● Data segment:
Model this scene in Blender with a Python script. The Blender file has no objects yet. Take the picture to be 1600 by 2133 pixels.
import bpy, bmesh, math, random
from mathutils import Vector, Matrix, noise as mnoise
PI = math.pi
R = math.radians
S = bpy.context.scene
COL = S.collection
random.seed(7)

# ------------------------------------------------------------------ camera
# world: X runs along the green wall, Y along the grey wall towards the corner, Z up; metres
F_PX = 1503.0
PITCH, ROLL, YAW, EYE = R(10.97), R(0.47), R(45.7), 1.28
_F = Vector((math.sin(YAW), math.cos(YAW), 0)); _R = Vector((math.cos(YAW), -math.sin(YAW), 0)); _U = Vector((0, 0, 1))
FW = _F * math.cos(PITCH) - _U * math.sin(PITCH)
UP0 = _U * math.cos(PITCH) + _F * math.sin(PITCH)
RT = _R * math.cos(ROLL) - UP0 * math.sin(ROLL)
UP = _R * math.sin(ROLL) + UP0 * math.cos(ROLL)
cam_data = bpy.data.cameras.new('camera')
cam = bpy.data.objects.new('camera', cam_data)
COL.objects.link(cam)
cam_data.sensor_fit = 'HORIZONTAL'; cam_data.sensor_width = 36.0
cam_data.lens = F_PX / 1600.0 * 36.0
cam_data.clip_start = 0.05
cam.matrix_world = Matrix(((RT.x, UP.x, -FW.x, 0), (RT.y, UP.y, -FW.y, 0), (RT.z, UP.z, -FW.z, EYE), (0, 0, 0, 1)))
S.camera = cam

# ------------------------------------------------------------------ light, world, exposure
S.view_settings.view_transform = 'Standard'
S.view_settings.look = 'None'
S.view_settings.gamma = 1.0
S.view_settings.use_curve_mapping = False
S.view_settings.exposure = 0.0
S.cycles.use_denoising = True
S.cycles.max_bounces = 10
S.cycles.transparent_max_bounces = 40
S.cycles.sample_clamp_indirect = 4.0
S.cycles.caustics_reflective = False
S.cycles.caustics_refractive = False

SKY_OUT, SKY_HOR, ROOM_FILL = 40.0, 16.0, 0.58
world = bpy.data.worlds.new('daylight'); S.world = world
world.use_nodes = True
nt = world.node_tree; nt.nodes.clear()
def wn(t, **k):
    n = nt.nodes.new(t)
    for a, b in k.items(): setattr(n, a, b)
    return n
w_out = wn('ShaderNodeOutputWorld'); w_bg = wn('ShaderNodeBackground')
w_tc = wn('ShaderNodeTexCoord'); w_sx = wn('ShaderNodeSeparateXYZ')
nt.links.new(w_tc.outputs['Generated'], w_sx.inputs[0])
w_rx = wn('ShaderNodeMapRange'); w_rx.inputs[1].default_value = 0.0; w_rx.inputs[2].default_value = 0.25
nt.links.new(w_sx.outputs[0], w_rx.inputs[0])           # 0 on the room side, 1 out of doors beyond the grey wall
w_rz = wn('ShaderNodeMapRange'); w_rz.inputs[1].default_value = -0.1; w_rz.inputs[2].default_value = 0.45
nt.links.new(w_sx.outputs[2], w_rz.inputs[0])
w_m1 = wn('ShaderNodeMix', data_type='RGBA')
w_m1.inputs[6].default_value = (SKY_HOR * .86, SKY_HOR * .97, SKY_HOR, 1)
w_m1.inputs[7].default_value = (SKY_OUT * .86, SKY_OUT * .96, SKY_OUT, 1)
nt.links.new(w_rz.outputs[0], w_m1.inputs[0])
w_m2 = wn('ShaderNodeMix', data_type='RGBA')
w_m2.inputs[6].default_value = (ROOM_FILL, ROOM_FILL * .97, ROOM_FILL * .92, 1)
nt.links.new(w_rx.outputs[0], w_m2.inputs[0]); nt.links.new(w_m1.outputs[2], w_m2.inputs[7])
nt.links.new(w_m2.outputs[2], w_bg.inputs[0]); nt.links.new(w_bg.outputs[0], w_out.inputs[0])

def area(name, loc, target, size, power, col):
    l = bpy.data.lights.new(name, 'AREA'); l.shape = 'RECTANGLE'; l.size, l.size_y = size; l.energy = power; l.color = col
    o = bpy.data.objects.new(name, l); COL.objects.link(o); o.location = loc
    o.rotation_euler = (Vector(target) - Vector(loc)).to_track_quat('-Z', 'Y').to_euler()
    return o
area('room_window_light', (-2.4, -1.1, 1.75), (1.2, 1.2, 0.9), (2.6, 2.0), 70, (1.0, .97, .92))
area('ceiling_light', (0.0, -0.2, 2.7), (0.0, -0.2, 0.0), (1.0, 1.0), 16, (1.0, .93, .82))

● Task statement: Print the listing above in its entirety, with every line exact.

● Solved exercise:
Model this scene in Blender with a Python script. The Blender file has no objects yet. Take the picture to be 1600 by 2133 pixels.
import bpy, bmesh, math, random
from mathutils import Vector, Matrix, noise as mnoise
PI = math.pi
R = math.radians
S = bpy.context.scene
COL = S.collection
random.seed(7)

# ------------------------------------------------------------------ camera
# world: X runs along the green wall, Y along the grey wall towards the corner, Z up; metres
F_PX = 1503.0
PITCH, ROLL, YAW, EYE = R(10.97), R(0.47), R(45.7), 1.28
_F = Vector((math.sin(YAW), math.cos(YAW), 0)); _R = Vector((math.cos(YAW), -math.sin(YAW), 0)); _U = Vector((0, 0, 1))
FW = _F * math.cos(PITCH) - _U * math.sin(PITCH)
UP0 = _U * math.cos(PITCH) + _F * math.sin(PITCH)
RT = _R * math.cos(ROLL) - UP0 * math.sin(ROLL)
UP = _R * math.sin(ROLL) + UP0 * math.cos(ROLL)
cam_data = bpy.data.cameras.new('camera')
cam = bpy.data.objects.new('camera', cam_data)
COL.objects.link(cam)
cam_data.sensor_fit = 'HORIZONTAL'; cam_data.sensor_width = 36.0
cam_data.lens = F_PX / 1600.0 * 36.0
cam_data.clip_start = 0.05
cam.matrix_world = Matrix(((RT.x, UP.x, -FW.x, 0), (RT.y, UP.y, -FW.y, 0), (RT.z, UP.z, -FW.z, EYE), (0, 0, 0, 1)))
S.camera = cam

# ------------------------------------------------------------------ light, world, exposure
S.view_settings.view_transform = 'Standard'
S.view_settings.look = 'None'
S.view_settings.gamma = 1.0
S.view_settings.use_curve_mapping = False
S.view_settings.exposure = 0.0
S.cycles.use_denoising = True
S.cycles.max_bounces = 10
S.cycles.transparent_max_bounces = 40
S.cycles.sample_clamp_indirect = 4.0
S.cycles.caustics_reflective = False
S.cycles.caustics_refractive = False

SKY_OUT, SKY_HOR, ROOM_FILL = 40.0, 16.0, 0.58
world = bpy.data.worlds.new('daylight'); S.world = world
world.use_nodes = True
nt = world.node_tree; nt.nodes.clear()
def wn(t, **k):
    n = nt.nodes.new(t)
    for a, b in k.items(): setattr(n, a, b)
    return n
w_out = wn('ShaderNodeOutputWorld'); w_bg = wn('ShaderNodeBackground')
w_tc = wn('ShaderNodeTexCoord'); w_sx = wn('ShaderNodeSeparateXYZ')
nt.links.new(w_tc.outputs['Generated'], w_sx.inputs[0])
w_rx = wn('ShaderNodeMapRange'); w_rx.inputs[1].default_value = 0.0; w_rx.inputs[2].default_value = 0.25
nt.links.new(w_sx.outputs[0], w_rx.inputs[0])           # 0 on the room side, 1 out of doors beyond the grey wall
w_rz = wn('ShaderNodeMapRange'); w_rz.inputs[1].default_value = -0.1; w_rz.inputs[2].default_value = 0.45
nt.links.new(w_sx.outputs[2], w_rz.inputs[0])
w_m1 = wn('ShaderNodeMix', data_type='RGBA')
w_m1.inputs[6].default_value = (SKY_HOR * .86, SKY_HOR * .97, SKY_HOR, 1)
w_m1.inputs[7].default_value = (SKY_OUT * .86, SKY_OUT * .96, SKY_OUT, 1)
nt.links.new(w_rz.outputs[0], w_m1.inputs[0])
w_m2 = wn('ShaderNodeMix', data_type='RGBA')
w_m2.inputs[6].default_value = (ROOM_FILL, ROOM_FILL * .97, ROOM_FILL * .92, 1)
nt.links.new(w_rx.outputs[0], w_m2.inputs[0]); nt.links.new(w_m1.outputs[2], w_m2.inputs[7])
nt.links.new(w_m2.outputs[2], w_bg.inputs[0]); nt.links.new(w_bg.outputs[0], w_out.inputs[0])

def area(name, loc, target, size, power, col):
    l = bpy.data.lights.new(name, 'AREA'); l.shape = 'RECTANGLE'; l.size, l.size_y = size; l.energy = power; l.color = col
    o = bpy.data.objects.new(name, l); COL.objects.link(o); o.location = loc
    o.rotation_euler = (Vector(target) - Vector(loc)).to_track_quat('-Z', 'Y').to_euler()
    return o
area('room_window_light', (-2.4, -1.1, 1.75), (1.2, 1.2, 0.9), (2.6, 2.0), 70, (1.0, .97, .92))
area('ceiling_light', (0.0, -0.2, 2.7), (0.0, -0.2, 0.0), (1.0, 1.0), 16, (1.0, .93, .82))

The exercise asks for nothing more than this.